Pornhub exposed
by Jo Bartosch, The Critic:
The tenth most visited website in the world was effectively castrated by a middle-aged American mum.
In December 2020, Pornhub, the world’s largest provider of free pornography and the tenth most visited website in the world, was effectively castrated by a middle-aged American mum. Armed with nothing but a laptop and a working moral compass, activist Laila Mickelwait forced the site to remove 80 per cent of its content. Takedown is the story of how she did it.
Part memoir, part gripping crime thriller, Takedown describes in forensic detail how Micklewait forced Pornhub to admit it had been knowingly profiting — along with some of the world’s biggest payment providers including Mastercard and Visa — from child abuse, rape and human trafficking.

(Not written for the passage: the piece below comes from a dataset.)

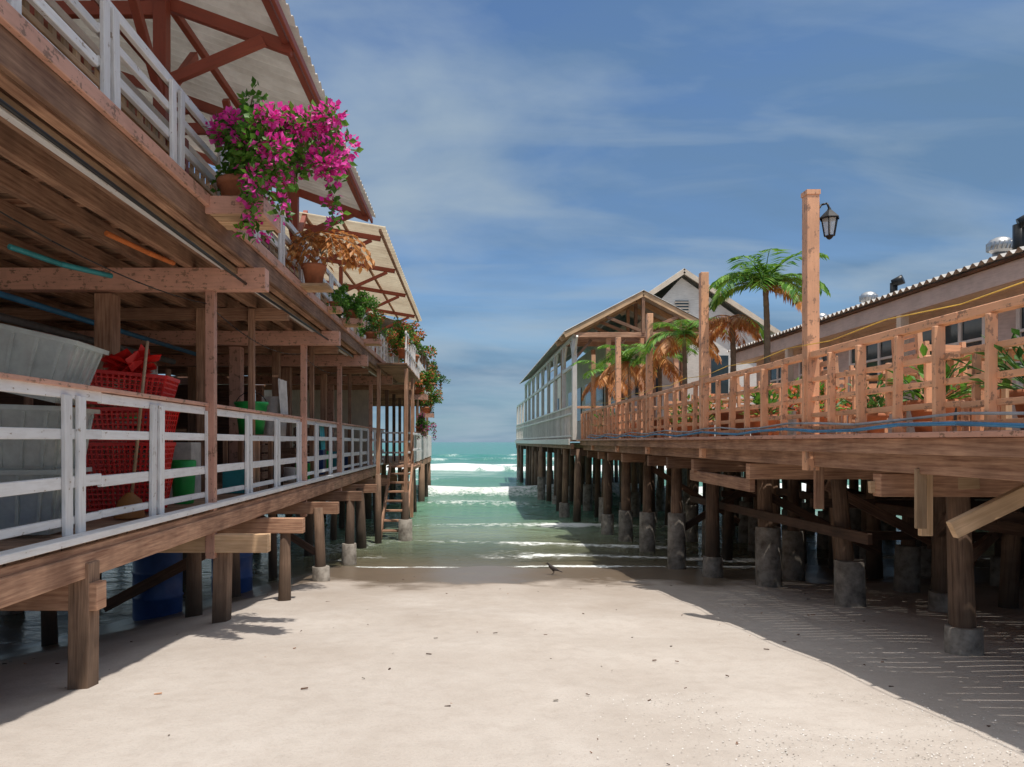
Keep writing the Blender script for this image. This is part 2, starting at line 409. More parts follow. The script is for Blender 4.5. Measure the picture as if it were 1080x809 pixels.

Mickelwait’s crusade against Pornhub was not sparked by reading Andrea Dworkin; she is no strident women’s liberationist. A Christian, she recalls wanting to follow in the footsteps of her late father, a man with a commitment to human rights. Accordingly, the target of her campaign is the abolition of illegal trafficking rather than an ideological objection to pornography.
This approach might make the book less interesting to the minority of radical feminist readers like me, but it is also undoubtedly the key to her extraordinary success. With savvy pragmatism, Mickelwait tapped into the disgust of mainstream America, starting a petition which gained over two million signatures. This launched the Traffickinghub movement.
Traffickinghub brought multi-billion-dollar Pornhub, whose parent company MindGeek (now called Aylo) owned more than 100 “tube” sites, to its knees. What Mickelwait exposed eventually forced the company to delete 80 per cent of its entire website as it removed 10.6 million videos and over 30 million images.